Son 6 ayın dip seviyesine kadar gerileyen altının güvenli liman olma özelliği tartışılmaya başlandı. Analistler, altın fiyatlarında düşüş trendinin derinleşerek sürmesinden endişe ediyor.
Küresel ekonomideki toparlanma sinyalleri, büyük yatırımcıların altın varlıklarını azalttıklarını gösteren raporlar ve hedge fonların altına olan ilgisinin azalmasının yanı sıra Asya piyasalarındaki tatilin fiziki altın talebini azaltması geçen hafta altın fiyatlarını aşağıya iten ana unsurlar oldu.
Altı ayın dip seviyesine gerileyen altının güvenli liman özelliği tartışılmaya başlanırken, geçen yıl Eylül ayına 1.691,78 dolardan başlayan altının ons fiyatı geçen Cuma yaşanan sert satışlarla birlikte altı ayın en düşük seviyesi 1.598,21 dolara kadar geriledi.
Kapalıçarşı’da işlem gören külçe altının gram satış fiyatı 91,60 liraya, genelde Türk yatırımcısının tercih ettiği yastık altında biriken Cumhuriyet Altını 617 liraya kadar geriledi.
Analistler, ABD ekonomisindeki toparlanma belirtileri, Asya’daki tatilin fiziki altın talebini azaltması ve Çin’den altın fiyatlarını destekleyecek bir veri açıklanmamasının, küresel ekonomiye yönelik endişelerle altında alınan uzun pozisyonların çözülmesine neden olduğunu belirtiyor.

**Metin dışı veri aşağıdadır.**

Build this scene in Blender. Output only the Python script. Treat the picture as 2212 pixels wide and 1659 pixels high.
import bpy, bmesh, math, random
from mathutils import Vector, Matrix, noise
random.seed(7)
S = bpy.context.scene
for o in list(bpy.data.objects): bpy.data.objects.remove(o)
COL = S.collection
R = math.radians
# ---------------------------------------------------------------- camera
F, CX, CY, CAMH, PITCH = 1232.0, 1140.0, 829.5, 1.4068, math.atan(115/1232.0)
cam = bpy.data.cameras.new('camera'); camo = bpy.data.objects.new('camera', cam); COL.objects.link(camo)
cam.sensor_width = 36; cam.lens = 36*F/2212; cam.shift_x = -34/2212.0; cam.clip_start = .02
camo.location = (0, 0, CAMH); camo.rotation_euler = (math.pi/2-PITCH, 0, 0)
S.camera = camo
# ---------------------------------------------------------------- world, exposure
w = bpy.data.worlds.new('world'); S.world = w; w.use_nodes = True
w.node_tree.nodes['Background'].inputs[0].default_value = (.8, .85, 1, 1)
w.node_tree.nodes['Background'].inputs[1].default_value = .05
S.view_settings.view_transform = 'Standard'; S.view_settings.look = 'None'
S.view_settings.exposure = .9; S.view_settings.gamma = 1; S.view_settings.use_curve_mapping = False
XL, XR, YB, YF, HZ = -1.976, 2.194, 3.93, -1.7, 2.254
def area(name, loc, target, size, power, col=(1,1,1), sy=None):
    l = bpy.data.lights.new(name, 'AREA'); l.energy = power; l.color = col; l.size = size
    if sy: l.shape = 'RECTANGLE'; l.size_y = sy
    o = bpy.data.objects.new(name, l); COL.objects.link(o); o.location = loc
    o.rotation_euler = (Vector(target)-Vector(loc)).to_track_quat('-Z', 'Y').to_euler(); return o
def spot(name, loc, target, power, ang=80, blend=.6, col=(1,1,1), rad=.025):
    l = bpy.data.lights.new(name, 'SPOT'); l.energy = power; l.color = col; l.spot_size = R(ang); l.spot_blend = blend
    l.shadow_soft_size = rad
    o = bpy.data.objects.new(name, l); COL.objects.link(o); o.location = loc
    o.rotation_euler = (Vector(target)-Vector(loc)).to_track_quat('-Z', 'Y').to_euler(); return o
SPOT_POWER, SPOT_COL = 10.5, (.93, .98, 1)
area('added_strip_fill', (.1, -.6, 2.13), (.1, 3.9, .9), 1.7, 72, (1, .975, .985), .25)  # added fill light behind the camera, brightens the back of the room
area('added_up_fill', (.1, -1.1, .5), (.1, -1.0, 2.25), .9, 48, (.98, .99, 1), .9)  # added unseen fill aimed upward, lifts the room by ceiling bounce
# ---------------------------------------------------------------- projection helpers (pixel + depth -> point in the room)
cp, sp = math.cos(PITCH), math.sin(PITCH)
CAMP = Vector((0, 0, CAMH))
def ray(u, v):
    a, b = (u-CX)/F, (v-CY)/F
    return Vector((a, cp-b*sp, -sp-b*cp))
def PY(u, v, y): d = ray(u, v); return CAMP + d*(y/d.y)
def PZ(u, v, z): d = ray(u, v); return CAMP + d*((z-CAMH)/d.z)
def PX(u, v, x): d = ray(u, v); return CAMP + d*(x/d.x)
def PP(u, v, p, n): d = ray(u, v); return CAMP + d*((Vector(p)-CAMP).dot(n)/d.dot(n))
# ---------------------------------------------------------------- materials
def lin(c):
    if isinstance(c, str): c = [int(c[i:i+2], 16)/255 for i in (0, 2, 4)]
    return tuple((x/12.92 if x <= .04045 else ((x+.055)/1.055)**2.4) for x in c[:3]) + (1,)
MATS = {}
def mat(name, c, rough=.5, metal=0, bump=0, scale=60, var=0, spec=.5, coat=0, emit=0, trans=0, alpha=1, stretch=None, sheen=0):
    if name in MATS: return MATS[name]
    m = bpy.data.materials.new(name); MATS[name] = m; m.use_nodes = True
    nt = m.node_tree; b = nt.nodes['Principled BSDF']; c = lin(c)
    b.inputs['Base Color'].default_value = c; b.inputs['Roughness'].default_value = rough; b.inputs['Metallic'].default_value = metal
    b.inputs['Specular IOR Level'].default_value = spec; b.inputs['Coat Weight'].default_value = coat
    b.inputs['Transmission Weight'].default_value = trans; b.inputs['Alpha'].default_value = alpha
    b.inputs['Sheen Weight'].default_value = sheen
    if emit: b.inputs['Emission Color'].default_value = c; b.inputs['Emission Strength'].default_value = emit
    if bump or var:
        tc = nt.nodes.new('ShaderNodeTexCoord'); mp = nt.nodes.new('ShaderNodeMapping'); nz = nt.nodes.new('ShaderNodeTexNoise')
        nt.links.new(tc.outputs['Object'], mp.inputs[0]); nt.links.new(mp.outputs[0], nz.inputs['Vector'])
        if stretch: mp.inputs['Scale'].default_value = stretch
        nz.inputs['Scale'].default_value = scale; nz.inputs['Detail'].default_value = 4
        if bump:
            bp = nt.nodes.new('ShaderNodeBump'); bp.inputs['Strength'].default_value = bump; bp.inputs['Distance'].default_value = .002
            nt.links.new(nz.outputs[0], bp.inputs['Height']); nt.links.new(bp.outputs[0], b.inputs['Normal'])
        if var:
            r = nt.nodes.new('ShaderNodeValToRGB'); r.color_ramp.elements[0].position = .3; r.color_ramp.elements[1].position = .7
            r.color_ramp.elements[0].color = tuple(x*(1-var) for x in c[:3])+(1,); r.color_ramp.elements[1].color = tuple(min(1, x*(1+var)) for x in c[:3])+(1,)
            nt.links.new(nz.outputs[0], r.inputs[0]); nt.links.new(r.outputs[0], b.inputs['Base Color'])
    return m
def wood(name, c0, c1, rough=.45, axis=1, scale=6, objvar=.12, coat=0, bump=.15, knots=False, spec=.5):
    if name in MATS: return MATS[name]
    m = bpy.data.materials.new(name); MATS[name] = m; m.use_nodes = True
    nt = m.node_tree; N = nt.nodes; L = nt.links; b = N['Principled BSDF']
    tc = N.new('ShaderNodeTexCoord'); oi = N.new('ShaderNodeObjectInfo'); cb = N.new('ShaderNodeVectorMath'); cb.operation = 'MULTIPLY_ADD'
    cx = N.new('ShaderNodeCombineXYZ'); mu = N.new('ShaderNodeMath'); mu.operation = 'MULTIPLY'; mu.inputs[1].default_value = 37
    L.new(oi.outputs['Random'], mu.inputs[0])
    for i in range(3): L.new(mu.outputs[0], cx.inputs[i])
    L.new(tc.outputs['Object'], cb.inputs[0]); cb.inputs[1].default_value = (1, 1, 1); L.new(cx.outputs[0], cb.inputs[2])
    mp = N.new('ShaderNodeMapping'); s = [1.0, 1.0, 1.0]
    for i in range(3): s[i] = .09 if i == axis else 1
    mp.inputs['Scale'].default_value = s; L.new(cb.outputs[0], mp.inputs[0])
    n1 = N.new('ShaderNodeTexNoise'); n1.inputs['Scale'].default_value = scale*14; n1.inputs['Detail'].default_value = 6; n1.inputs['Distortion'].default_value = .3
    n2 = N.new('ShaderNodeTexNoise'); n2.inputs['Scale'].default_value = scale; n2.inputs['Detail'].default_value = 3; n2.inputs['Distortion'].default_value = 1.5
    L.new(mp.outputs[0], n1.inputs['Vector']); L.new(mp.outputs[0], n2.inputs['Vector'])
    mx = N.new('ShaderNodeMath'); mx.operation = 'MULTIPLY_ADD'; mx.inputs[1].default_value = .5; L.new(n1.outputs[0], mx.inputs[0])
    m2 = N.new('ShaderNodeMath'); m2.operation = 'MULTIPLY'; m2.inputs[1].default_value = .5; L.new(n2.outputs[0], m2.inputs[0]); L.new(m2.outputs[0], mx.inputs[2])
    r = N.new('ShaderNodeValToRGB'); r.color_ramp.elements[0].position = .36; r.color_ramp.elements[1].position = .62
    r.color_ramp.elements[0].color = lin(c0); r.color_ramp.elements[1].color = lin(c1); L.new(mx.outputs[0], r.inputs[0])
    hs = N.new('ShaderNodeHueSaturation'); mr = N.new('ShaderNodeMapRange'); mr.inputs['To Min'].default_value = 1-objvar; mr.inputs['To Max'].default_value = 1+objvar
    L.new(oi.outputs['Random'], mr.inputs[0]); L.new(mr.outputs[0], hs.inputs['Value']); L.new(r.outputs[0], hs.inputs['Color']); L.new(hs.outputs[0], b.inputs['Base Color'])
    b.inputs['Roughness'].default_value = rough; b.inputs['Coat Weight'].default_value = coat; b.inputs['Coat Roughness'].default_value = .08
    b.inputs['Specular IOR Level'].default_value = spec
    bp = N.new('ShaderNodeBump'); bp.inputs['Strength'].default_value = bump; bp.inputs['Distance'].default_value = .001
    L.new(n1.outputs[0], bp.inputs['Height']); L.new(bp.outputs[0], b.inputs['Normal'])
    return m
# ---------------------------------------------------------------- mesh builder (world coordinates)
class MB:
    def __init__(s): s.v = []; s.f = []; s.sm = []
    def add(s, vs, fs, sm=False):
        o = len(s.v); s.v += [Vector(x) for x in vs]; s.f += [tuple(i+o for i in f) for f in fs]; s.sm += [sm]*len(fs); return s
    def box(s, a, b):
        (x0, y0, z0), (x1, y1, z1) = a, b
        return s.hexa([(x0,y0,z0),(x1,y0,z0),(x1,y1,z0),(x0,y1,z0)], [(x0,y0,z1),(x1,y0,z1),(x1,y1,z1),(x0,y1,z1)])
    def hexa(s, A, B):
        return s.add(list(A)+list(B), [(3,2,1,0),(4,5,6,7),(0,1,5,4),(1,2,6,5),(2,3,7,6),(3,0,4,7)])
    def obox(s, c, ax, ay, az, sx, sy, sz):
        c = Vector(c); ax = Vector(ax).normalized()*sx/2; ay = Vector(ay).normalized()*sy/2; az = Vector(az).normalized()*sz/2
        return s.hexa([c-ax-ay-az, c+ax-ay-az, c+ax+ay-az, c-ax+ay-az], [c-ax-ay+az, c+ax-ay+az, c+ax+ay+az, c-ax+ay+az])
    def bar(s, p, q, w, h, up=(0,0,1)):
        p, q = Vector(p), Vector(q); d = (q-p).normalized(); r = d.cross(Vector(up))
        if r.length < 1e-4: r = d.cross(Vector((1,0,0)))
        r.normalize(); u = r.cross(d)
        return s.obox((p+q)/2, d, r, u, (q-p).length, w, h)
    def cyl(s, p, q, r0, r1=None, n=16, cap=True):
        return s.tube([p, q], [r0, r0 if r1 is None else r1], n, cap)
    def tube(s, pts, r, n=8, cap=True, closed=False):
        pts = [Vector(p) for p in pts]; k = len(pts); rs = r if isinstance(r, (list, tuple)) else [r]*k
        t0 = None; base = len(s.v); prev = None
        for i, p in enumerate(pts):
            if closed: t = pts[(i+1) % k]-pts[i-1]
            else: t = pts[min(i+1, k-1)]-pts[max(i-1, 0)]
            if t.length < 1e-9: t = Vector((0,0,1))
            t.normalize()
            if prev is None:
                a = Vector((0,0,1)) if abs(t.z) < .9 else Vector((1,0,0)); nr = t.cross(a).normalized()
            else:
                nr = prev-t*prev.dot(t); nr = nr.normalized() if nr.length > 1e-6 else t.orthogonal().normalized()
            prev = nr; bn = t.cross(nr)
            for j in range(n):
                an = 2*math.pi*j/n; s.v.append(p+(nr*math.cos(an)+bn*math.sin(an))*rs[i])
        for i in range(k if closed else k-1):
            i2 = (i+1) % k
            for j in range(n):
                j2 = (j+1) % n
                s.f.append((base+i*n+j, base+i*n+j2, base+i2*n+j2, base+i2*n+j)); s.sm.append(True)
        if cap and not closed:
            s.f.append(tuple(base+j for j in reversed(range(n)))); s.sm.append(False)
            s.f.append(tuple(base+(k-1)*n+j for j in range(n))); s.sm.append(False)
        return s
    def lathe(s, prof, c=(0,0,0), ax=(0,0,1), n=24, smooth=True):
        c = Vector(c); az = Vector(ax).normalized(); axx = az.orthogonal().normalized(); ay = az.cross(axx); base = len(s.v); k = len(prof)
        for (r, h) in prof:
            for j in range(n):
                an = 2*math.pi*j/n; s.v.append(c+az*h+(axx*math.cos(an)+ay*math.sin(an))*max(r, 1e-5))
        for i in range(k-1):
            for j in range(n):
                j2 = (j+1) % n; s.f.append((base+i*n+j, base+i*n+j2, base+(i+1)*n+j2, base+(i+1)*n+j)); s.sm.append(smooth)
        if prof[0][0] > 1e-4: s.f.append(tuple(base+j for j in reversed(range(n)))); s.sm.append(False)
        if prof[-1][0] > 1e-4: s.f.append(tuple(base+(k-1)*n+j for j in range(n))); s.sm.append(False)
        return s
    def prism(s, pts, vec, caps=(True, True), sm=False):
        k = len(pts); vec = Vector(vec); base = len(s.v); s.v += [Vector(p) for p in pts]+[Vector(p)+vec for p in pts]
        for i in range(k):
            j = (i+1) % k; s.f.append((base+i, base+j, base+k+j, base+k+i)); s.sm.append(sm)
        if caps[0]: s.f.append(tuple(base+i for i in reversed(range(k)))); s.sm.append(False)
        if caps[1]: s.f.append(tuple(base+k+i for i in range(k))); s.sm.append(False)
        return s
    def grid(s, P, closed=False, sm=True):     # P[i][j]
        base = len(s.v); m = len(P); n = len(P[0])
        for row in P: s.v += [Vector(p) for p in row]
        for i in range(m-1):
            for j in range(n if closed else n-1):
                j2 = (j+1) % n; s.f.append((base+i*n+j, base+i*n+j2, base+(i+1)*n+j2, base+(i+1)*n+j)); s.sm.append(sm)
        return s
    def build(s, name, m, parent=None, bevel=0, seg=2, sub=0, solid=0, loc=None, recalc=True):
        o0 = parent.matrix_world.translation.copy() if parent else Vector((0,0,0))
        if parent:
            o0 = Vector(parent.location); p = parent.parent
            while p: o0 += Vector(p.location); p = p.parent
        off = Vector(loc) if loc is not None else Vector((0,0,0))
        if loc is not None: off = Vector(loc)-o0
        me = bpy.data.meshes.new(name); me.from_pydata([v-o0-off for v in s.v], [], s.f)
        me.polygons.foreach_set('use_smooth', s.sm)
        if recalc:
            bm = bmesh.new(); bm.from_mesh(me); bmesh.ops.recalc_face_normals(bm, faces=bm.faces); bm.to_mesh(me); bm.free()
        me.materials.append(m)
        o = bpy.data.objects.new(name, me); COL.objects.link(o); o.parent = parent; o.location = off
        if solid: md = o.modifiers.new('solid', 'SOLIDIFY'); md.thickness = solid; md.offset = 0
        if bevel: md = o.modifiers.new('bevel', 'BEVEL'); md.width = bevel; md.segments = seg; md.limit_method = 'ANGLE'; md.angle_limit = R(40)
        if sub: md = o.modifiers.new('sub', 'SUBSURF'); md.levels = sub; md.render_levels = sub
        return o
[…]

Büyük yatırımcıların da satışa geçmesiyle sert düşen altında ilk desteğin 1.597 dolar, sonrakinin ise 1.530 dolar seviyesinde olduğunu kaydeden analistler, düşük seviyelerde merkez bankalarından gelebilecek altın talebinin fiyatları etkileyeceğine işaret ediyor.
Küresel oyuncular altın yatırımlarını azaltıyor
ABD’de ”Mali uçurum” sorunu çözüldü, borç tavanı problemi en azından ötelendi. Analistler bu durum karşısında, doların diğer para birimleri karşısında değer kaybedeceğini, altın, kıymetli metal ve petrol fiyatlarının yükselen trende girebileceğini kaydetmişti.
Ancak altın fiyatları, dev yatırımcılar George Soros ve Louis Moore Bacon’ın sahip oldukları altın stoklarının bir kısmını erittiklerini gösteren raporların da etkisiyle çatırdamaya başlarken küresel büyümenin bu yıl ivme kazanacağı spekülasyonlarının da çok büyük etkisi var.
Analistler dünya ekonomisinin yavaş da olsa finansal krizden çıkış için göz kırpmasının, küresel pazardan pay alma yarışını da ön plana çıkardığını dile getiriyor.
Yatırım fonlarının, altın ve diğer kıymetli metaller gibi kazancı öngörülemeyen araçlardan çekilerek, Japon Yen;i gibi düşüş eğilimindeki para birimlerinden borçlanma yoluyla, finansal krizden çıkma sinyali veren, yüklü kamu borcu bulunan Avrupa tahvillerine yöneldikleri gözleniyor.
Çok fazla veri fiyatlanıyor
Yaklaşık 12 yıldan beri artış trendinde olan altın fiyatlarındaki dalgalı seyir yüzünden artık altının güvenli liman olup olmadığı sorgulanıyor.
Kimi analistler geçen hafta görülen ve altın yatırımcısındaki tedirginliği ayyuka çıkaran sert düşüşü Çin Borsasının bir haftadır kapalı olmasına bağlarken, altın fiyatlarındaki en önemli sıkıntılardan biri belki de, fiyatlanacak çok fazla veri ve gelişmenin olması.
Ortadoğu bölgesindeki Suriye gerginliği, Kuzey Kore’nin nükleer füze denemelerinin meydana getirdiği huzursuzluk, kur savaşları söylentisi, ABD’de vergi artışı ve bütçe kesintileri, Avrupa’daki daralma ve buna benzer onlarca girdi fiyatlanıyor.
Yatırımcı acele karar vermemeli
2011 Yılı Eylül ayında 1.921,15 Dolar/ons tarihi zirvesini gören altın fiyatları için 2013’ün 2. yarısında bu seviyenin yakalanacağını savunan analistler de yok değil. Kimi analistler altının bu yıl 2 bin Dolar/onsu göreceğini savunurken kimileri de enflasyonist politikaların da etkisiyle altının sınırlı da olsa yükseleceğini öngörüyor.
Ancak analistler küçük yatırımcıya tavsiyelerde bulunarak, karar verme süreçlerini belirli bir zaman aralığına yaymalarını ve trendleri kaçırmamak adına sonunu görmedikleri tünele girmemelerini öneriyor.